Third, Jesus looked for individuals with a healthy inner vision.  The Greek word for a healthy inner vision is “haplous.”  It means single, simple, sound, unimpaired or perfect.  An unhealthy inner vision is “poneros” and it stands for evil, corrupt or bad.  Both terms were used to record Jesus’ explanation of the good and bad eye (Mt. 6:22-23).  The eye is only as healthy as the heart.  The heart gathers treasures and assigns value to the eye (Mt. 6:21).  The heart projects either good or bad (Mt. 15:18).  The heart can be deceptive and render lip service  (Mt. 15:8), or the heart can be noble, good, and bring forth a stream of good thoughts (Jn. 7:38).  The heart can become hard as a rock and force a lawmaker like Moses to yield to its demands (Mt. 19:8).  The evil heart specializes in finding little faults or specks in others (Mt. 7:3).  The evil heart overlooks its own glaring errors as large as planks or logs (Lk. 6:41).  Even when the facts are in, the heart is slow to believe or to understand (Lk. 24:25).  Is it any wonder that Jesus was grieved over his generation (Mk. 3:5)?  And why are we so surprised that secular courts and governments do rule in favor of the wicked heart?  Once the heart is blemished, only Almighty God can correct it; and then only by a transplant with a new heart and a new spirit (Ez. 36:26).  With the Psalmist, we should pray, “Create in me a pure hear, O God, and renew a steadfast spirit within me.   Do not cast me from your presence or take your Holy Spirit from me.  Restore to me the joy of your salvation and grant me a willing spirit to sustain me” (Ps. 51:10-13).

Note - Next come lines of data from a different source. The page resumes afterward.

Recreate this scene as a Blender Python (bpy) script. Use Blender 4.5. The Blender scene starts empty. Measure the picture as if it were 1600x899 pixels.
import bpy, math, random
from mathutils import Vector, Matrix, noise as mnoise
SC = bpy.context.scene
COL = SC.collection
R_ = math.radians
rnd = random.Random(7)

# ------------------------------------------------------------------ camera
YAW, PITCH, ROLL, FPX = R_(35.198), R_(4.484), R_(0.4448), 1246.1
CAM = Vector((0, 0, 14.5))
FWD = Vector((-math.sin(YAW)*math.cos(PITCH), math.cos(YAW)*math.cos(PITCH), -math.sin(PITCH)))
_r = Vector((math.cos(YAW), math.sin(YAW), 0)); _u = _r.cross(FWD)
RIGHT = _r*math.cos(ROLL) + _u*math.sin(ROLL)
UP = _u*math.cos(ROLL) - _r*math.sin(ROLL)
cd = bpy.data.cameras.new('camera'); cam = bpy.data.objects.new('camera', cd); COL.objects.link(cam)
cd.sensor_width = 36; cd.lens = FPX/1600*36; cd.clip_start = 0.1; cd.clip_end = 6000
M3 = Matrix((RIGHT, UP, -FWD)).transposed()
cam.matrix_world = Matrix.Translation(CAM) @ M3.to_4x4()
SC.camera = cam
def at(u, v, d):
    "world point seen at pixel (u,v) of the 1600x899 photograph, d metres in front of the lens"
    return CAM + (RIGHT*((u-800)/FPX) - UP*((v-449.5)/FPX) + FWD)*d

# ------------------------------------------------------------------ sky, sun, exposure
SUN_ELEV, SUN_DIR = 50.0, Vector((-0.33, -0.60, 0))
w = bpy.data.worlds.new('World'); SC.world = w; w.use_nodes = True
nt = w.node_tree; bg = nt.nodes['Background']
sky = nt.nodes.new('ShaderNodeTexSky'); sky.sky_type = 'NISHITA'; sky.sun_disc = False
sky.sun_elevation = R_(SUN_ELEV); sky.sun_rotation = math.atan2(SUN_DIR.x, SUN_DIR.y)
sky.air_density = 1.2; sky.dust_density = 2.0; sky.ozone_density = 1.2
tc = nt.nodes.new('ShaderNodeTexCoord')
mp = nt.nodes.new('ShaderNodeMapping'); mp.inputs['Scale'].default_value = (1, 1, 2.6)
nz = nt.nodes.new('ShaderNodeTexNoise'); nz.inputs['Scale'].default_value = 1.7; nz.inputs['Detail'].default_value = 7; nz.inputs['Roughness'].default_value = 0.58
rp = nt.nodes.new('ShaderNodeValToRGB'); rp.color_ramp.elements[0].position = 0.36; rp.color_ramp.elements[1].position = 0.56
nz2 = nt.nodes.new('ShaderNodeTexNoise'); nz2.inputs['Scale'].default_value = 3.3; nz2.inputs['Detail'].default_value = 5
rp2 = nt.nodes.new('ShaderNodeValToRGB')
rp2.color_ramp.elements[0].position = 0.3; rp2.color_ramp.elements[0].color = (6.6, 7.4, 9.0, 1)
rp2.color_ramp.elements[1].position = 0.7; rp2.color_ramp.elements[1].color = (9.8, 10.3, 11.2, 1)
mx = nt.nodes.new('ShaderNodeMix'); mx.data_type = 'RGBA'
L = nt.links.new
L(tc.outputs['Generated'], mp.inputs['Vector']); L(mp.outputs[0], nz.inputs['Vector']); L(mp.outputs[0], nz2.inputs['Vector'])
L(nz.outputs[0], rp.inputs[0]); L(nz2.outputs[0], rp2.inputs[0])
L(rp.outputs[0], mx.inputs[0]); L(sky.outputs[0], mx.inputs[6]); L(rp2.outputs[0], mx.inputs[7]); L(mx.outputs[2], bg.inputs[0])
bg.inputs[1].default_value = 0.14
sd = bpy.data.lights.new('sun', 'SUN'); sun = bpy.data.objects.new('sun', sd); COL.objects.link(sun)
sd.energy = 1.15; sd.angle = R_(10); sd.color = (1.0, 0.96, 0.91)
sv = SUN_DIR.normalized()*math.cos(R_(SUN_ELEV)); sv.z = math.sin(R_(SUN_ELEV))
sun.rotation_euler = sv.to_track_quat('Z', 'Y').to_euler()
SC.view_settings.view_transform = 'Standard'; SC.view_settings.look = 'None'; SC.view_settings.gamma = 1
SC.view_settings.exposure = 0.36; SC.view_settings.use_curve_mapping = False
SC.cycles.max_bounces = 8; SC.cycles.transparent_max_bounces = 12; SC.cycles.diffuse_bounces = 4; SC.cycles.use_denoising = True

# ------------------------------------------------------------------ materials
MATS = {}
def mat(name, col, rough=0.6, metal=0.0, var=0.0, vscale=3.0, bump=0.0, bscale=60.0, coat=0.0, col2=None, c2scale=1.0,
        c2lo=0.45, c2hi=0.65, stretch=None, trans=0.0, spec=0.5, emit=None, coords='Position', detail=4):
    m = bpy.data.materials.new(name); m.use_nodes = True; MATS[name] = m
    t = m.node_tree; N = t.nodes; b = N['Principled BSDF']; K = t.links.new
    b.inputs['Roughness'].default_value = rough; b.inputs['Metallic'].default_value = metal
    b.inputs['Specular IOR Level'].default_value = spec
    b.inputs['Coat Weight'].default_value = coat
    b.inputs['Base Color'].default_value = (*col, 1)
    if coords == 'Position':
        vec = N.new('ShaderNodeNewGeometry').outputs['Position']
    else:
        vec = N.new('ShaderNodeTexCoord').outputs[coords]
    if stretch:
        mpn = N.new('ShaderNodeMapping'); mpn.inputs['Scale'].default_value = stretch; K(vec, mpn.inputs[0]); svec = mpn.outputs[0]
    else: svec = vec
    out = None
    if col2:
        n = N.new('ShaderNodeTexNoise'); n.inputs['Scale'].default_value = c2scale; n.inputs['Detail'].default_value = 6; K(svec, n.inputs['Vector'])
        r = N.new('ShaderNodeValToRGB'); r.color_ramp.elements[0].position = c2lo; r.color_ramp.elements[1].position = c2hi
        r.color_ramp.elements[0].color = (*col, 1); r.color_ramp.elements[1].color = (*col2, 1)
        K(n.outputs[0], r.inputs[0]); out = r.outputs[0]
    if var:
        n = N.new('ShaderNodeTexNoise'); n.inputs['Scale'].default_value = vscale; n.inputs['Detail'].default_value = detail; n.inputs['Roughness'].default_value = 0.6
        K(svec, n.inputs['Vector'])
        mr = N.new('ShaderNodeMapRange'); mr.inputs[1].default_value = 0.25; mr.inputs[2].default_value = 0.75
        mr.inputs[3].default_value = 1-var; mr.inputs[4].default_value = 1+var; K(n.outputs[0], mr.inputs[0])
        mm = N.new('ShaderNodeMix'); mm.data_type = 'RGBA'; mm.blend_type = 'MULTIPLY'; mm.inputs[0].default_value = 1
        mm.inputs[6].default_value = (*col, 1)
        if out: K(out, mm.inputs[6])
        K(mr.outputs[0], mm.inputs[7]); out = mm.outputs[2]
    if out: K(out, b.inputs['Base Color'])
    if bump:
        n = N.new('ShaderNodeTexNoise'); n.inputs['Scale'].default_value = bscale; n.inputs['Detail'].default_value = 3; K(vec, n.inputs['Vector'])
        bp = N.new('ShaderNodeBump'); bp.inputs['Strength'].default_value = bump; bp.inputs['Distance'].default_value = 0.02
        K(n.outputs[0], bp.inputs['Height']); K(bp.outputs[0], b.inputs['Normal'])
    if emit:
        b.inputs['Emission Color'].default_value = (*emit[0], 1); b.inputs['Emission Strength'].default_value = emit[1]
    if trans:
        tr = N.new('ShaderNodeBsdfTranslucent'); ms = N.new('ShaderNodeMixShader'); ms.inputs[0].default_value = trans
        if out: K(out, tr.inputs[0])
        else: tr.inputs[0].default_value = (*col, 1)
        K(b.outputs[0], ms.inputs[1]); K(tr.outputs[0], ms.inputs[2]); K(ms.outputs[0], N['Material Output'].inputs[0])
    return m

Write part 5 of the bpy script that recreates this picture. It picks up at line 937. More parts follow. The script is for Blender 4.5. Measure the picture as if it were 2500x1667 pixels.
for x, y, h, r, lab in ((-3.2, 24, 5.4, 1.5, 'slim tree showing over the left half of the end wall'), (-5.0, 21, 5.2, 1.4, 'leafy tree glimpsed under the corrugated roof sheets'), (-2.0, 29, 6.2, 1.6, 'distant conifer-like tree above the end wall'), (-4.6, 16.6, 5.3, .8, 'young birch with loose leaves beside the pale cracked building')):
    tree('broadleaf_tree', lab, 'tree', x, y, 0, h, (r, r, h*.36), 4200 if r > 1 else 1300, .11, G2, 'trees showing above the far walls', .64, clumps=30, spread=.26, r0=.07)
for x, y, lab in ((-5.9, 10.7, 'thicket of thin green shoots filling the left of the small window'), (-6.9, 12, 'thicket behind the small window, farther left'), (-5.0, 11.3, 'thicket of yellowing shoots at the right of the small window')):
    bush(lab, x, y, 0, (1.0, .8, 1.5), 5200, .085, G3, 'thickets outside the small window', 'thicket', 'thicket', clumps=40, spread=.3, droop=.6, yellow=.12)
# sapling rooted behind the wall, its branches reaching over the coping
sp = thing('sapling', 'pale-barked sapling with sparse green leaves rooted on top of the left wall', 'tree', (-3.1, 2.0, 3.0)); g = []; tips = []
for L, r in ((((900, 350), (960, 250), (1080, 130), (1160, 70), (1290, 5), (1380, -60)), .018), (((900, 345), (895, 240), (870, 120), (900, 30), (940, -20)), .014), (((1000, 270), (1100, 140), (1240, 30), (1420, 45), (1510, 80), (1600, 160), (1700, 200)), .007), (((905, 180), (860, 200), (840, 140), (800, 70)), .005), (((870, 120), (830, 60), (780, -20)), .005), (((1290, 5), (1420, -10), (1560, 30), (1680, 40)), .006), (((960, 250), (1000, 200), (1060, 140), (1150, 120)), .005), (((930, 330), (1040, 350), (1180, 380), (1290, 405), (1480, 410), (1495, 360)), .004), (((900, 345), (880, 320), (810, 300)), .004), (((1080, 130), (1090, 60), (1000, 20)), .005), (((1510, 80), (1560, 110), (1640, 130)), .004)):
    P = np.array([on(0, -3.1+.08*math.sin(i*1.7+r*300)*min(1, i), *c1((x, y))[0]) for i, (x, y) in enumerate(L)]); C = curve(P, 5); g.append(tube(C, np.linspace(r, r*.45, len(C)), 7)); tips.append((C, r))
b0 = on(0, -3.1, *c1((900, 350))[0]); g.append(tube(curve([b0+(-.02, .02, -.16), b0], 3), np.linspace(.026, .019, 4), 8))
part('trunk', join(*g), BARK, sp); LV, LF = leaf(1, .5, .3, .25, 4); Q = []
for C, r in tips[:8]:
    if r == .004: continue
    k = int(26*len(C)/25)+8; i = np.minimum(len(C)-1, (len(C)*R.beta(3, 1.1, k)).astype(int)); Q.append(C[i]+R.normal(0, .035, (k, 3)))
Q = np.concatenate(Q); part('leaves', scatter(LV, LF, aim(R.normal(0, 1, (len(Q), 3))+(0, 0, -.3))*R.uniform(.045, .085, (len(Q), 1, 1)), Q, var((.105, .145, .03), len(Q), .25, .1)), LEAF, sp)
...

That inner vision comes from the world of the Spirit.  In the wisdom of Paul the Apostle, we are not just contending with flesh and blood but with principalities and powers in heavenly place (Eph. 6:12).  There is a force or power in the world that is against everything that God assigned a natural order to it.  How else can one explain the perversion of marriage, abortion, sex and the exaltation of our carnal desires?  According to Jesus, the shocking reality is that the world has Satan as their prince (Jn. 14:30).  It is not the world God has created, but the one man has carved out for himself.  It is that part or kingdoms that Satan could offer to Christ for the mere purpose of giving up on God (Mt. 4:8-10).  The kingdoms that the Devil offered to Christ were endowed with great splendor.  In other words, they were the rich and developed countries and not those in poverty.  These kingdoms had already abandoned God’s jurisdiction and had become Satan’s domain.  Unwelcome as this concept may appear, it is backed by the fact that the western world, no longer, abides by God’s Laws; and, therefore the western world has surrendered to Satan, the prince of this world.